Still, that doesn’t stop our capitalist hellscape from engineering a new predatory solution to “help” down-and-out drivers. Klarna recently promoted that you can pay for gas using a six-week payment plan at Texaco and Chevron stations (the link has since been removed).

For the uninitiated, Klarna is a buy now, pay later service that requires no credit card and only soft credit checks. The significance of a “soft” check is a big one: It does not affect your credit score, unlike a “hard” check which could. As for Klarna specifically: You pay a small portion (or sometimes nothing, depending on the retailer) of the initial purchase cost, then pay the remaining balance over a series of payments every two weeks. Technically, there’s no consumer-facing interest or fees, and Klarna requires no credit card. Klarna charges the retailer a fee, and the retailer pays said fee, on the promises of significantly more business.

Arguably, Klarna is marketed aggressively toward younger millennials and gen-Zers. The Klarna app is sleekly integrated into fast fashion, including on-trend stores like ASOS, H&M, or Shein. Sure, this all sounds great, but the app has been criticized for being a gateway to more endless consumer debt.

Klarna’s lack of hard credit inquiry and spread-out payment plans certainly are attractive, but critics have openly said Klarna (and other buy now, pay later services like Afterpay) encourages overspending.
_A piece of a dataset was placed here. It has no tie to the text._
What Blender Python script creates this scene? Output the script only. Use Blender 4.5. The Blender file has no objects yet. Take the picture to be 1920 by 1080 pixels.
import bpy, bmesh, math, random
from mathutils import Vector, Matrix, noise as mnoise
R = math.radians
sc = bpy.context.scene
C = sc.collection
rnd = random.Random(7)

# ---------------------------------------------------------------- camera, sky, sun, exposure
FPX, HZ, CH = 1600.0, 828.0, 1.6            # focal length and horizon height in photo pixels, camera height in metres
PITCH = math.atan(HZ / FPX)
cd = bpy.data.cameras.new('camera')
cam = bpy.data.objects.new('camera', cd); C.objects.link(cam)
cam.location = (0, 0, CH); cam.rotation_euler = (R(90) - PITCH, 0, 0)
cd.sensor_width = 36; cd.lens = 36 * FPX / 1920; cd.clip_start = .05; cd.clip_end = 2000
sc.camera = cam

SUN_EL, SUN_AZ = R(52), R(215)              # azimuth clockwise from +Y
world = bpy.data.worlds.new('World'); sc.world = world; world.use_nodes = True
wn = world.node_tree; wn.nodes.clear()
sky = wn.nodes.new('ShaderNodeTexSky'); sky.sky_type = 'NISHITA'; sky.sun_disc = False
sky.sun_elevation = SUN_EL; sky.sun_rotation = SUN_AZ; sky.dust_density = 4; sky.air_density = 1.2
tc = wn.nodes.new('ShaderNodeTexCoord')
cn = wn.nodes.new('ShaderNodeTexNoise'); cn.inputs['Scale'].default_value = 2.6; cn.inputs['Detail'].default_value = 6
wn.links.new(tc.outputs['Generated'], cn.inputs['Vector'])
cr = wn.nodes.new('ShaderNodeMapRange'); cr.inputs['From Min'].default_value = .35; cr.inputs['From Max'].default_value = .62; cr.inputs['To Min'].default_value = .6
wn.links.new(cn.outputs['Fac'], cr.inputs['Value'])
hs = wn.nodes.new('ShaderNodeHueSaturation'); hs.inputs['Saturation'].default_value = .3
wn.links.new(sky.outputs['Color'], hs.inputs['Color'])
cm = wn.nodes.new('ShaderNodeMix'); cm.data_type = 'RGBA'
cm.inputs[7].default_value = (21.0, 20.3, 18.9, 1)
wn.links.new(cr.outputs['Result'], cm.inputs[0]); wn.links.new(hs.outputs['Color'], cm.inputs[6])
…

Unlike a credit card, which reports both on-time and late payments, Klarna doesn’t report on-time payments. It does report late payments, add late fees, and will not hesitate to send delinquent accounts to collections agencies. So, it’s like the negatives of a credit card, without the positives.
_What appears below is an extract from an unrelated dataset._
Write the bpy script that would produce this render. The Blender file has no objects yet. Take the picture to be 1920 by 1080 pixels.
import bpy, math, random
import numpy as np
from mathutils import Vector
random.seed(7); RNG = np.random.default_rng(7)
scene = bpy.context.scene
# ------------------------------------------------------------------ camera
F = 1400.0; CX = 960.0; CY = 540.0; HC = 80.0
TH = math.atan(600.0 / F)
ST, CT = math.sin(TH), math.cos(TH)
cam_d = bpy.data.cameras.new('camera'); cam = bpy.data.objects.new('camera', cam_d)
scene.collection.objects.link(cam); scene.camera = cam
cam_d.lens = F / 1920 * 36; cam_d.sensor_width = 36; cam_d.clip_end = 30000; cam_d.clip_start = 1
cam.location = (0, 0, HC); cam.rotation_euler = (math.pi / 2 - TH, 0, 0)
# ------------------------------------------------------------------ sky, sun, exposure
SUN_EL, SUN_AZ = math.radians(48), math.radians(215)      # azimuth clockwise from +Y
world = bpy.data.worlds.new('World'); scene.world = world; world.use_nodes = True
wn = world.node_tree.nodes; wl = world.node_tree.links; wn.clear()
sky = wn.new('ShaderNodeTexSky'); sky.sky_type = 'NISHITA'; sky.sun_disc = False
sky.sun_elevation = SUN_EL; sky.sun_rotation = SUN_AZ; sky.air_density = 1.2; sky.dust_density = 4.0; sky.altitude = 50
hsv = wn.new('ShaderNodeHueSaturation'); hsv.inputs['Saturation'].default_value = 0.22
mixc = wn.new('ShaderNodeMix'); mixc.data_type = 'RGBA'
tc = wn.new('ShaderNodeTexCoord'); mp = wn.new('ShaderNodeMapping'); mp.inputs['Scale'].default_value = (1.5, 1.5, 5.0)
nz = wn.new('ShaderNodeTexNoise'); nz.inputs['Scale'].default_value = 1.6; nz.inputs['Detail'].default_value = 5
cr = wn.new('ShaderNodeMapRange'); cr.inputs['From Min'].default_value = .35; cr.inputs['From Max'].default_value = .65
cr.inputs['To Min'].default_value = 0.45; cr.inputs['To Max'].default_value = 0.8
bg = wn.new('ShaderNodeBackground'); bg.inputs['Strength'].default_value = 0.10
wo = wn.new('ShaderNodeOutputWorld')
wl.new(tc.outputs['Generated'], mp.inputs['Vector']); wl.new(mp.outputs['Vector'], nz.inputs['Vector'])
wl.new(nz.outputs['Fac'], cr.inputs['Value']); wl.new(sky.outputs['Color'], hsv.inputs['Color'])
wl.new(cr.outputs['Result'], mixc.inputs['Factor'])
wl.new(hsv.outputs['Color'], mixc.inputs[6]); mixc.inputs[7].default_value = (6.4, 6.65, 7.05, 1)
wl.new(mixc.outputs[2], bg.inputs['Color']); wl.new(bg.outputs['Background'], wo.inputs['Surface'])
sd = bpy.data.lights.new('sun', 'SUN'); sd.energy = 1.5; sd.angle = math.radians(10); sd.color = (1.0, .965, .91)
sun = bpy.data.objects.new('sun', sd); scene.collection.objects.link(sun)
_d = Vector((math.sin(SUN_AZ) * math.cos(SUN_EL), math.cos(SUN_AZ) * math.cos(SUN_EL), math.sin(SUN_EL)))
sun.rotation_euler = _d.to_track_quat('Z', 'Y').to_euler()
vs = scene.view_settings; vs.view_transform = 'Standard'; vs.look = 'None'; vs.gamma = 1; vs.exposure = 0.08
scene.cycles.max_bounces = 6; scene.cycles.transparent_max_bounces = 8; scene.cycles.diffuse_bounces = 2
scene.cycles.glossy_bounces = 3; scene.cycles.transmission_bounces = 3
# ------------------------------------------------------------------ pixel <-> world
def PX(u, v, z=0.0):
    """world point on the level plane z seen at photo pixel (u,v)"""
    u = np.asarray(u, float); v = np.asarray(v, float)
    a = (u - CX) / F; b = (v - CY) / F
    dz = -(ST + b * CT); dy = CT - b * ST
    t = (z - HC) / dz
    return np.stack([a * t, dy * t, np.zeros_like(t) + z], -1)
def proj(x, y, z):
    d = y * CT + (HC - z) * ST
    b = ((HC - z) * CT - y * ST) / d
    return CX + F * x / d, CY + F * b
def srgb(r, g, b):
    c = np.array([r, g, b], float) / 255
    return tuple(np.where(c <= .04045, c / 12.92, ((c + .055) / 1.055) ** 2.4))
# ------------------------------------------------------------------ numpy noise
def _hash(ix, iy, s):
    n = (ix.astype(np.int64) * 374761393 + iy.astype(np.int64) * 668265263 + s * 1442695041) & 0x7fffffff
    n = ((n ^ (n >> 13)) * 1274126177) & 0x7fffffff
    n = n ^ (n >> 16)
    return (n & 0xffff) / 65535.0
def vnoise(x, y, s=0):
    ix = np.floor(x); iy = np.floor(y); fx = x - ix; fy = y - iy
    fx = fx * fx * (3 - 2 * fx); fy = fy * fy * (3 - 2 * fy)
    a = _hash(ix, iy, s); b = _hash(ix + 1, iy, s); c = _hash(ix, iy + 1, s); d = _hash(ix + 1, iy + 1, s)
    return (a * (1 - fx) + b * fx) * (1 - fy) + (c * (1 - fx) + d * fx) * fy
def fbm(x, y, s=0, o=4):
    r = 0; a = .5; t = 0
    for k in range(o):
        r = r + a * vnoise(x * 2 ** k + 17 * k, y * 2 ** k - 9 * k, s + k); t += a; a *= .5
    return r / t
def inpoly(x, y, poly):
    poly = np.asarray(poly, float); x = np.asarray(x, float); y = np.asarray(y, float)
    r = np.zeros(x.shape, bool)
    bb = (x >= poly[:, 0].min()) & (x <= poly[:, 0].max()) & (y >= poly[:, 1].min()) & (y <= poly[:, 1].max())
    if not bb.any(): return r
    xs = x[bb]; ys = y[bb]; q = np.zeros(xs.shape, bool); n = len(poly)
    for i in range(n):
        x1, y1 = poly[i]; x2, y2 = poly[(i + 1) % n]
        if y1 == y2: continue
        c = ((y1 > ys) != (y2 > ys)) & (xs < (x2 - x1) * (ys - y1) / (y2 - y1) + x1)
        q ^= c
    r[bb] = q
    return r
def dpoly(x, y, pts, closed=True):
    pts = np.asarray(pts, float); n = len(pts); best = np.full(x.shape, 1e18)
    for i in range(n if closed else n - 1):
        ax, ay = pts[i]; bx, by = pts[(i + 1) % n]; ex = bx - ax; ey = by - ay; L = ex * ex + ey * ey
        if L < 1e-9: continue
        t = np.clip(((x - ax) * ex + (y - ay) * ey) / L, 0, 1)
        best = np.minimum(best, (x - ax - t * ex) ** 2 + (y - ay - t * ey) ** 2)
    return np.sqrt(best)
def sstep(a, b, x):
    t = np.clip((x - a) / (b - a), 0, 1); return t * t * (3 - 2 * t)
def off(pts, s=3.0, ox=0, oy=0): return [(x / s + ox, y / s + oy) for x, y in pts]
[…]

Eventually, this all adds up. TikTok has plenty of half-serious memes of prolific users of Afterpay, Klarna, or any other buy now, pay later services, all saddled with serious debt because of the sheer number of small purchases and payments that they are now completely underwater on.

I’ll break this down into a real-life situation. For me, a full tank of gas lasts roughly a week’s worth of driving. If I paid with Klarna, it would take me only a few weeks before I had a series of multiple delayed payments on tanks of gas that I have already burned through. For someone with little financial literacy or income, those cyclical mini-payments could be incredibly devastating, almost a death-by-a-thousand-cuts-type deal. 
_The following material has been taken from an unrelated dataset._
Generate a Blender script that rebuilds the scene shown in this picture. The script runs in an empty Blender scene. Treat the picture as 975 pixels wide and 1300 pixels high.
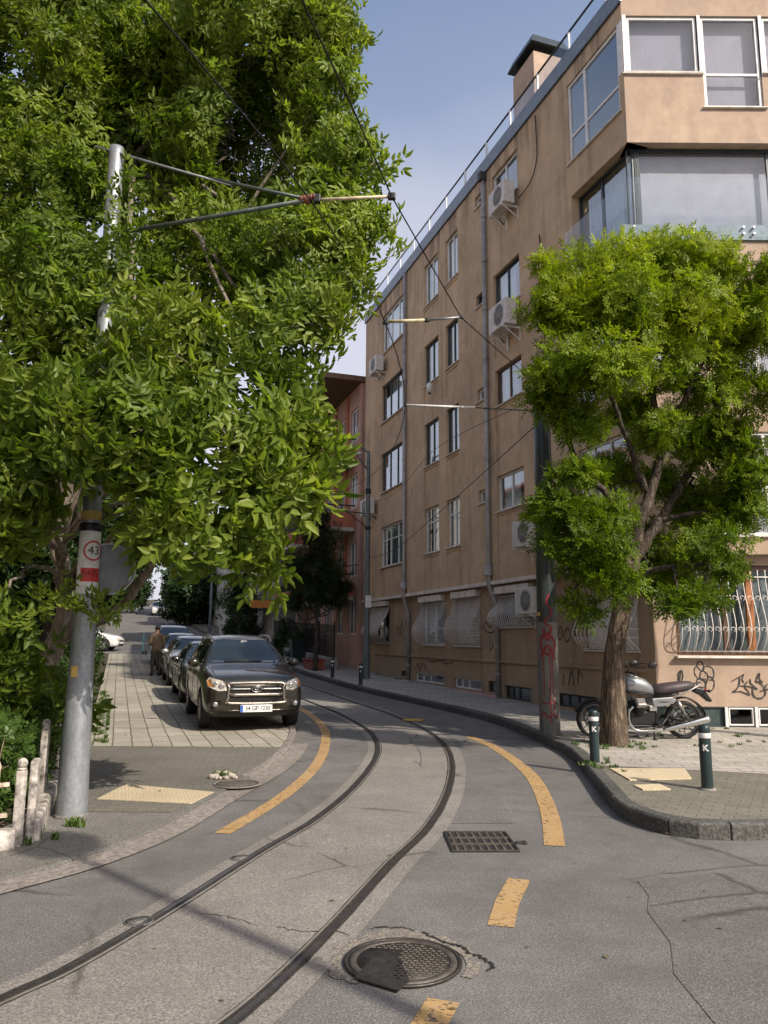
import bpy, bmesh, math, random
import numpy as np
from mathutils import Vector, Matrix
from mathutils.bvhtree import BVHTree
random.seed(7)
R = math.radians
scene = bpy.context.scene
COL = scene.collection

# ------------------------------------------------------------------ camera model / terrain
FPX, PITCH, ROLL, CAMH = 982.0, R(9.3), R(0.4), 1.65
CAMROT = (Matrix.Rotation(math.pi/2+PITCH, 3, 'X') @ Matrix.Rotation(ROLL, 3, 'Z'))
def at(px, py, y):
    """a point of the place at distance y seen in direction (px,py) of the photograph"""
    d = CAMROT @ Vector(((px-487.5)/FPX, -(py-650)/FPX, -1))
    return Vector((0, 0, CAMH)) + d*(y/d.y)
KN = [(-60,0),(12,0),(16,.03),(20,.08),(25,.17),(30,.28),(40,.6),(50,1.05),(60,1.65),(75,2.6),(90,3.7),(107,5.0),(140,7.5),(260,14)]
def H(y):
    if y <= KN[0][0]: return KN[0][1]
    for (a, za), (b, zb) in zip(KN, KN[1:]):
        if y <= b: return za+(zb-za)*(y-a)/(b-a)
    return KN[-1][1]
CX0, CY0 = 4.88, 14.10                       # street corner of the brown block
DFX, DFY = -0.32052, 0.94725                 # along its long facade (and the street)
NX, NY = -DFY, DFX                           # out of that facade, over the street
FROT = math.atan2(DFY, DFX)
def FP(s, o, z=0.0): return Vector((CX0+DFX*s+NX*o, CY0+DFY*s+NY*o, z))

# ------------------------------------------------------------------ object helpers
def tag(o, label=None, cat=None, group=None, kind=None):
    if label: o['label'] = label
    if cat: o['category'] = cat
    if group: o['group'] = group
    if kind: o['kind'] = kind
    return o
def empty(name, loc=(0,0,0), rz=0.0, label=None, cat=None, group=None):
    o = bpy.data.objects.new(name, None); COL.objects.link(o)
    o.location = loc; o.rotation_euler = (0,0,rz); o.empty_display_size = .2
    return tag(o, label, cat, group)
def copy_tree(o, parent=None):
    c = o.copy(); COL.objects.link(c); c.parent = parent
    for ch in list(o.children): copy_tree(ch, c)
    return c
def copy_thing(o, loc, rz=None, label=None, scale=None):
    c = copy_tree(o); c.location = loc
    if rz is not None: c.rotation_euler = (0,0,rz)
    if scale is not None: c.scale = (scale,)*3 if not hasattr(scale,'__len__') else scale
    if label: c['label'] = label
    return c
def link_mesh(name, me, parent=None):
    o = bpy.data.objects.new(name, me); COL.objects.link(o)
    if parent: o.parent = parent
    return o
def frame_of(a, b):
    z = (Vector(b)-Vector(a)).normalized()
    x = z.orthogonal().normalized()
    return x, z.cross(x), z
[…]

Oddly, the article that generated so much media and TikToker attention has now been removed from the website. I reached out to Klarna to learn more.

“[Klarna] has been parntered with Texaco and Chevron since 2021, so this is not a new partnership and has no connection to the recent increase in gas prices,” a representative told me via email.

Still, whatever the rationale, buying gas with Klarna or any other buy now, pay later services isn’t the wisest idea. Imagine missing a payment only for the account to become delinquent. The late payment would be reported, and the debt could go to collections. It could deter the person from getting real credit later on, all over a tank of gas.

Using Afterpay or Klarna for a cute outfit that you buy on impulse is a lot different that essentially putting a utility on layaway. A piece of clothing is a one-time cost, at least in theory, whereas gas is a constant need. You are playing with fire if you do this. 

Please, whatever you do, try not to buy gas with Afterpay or Klarna.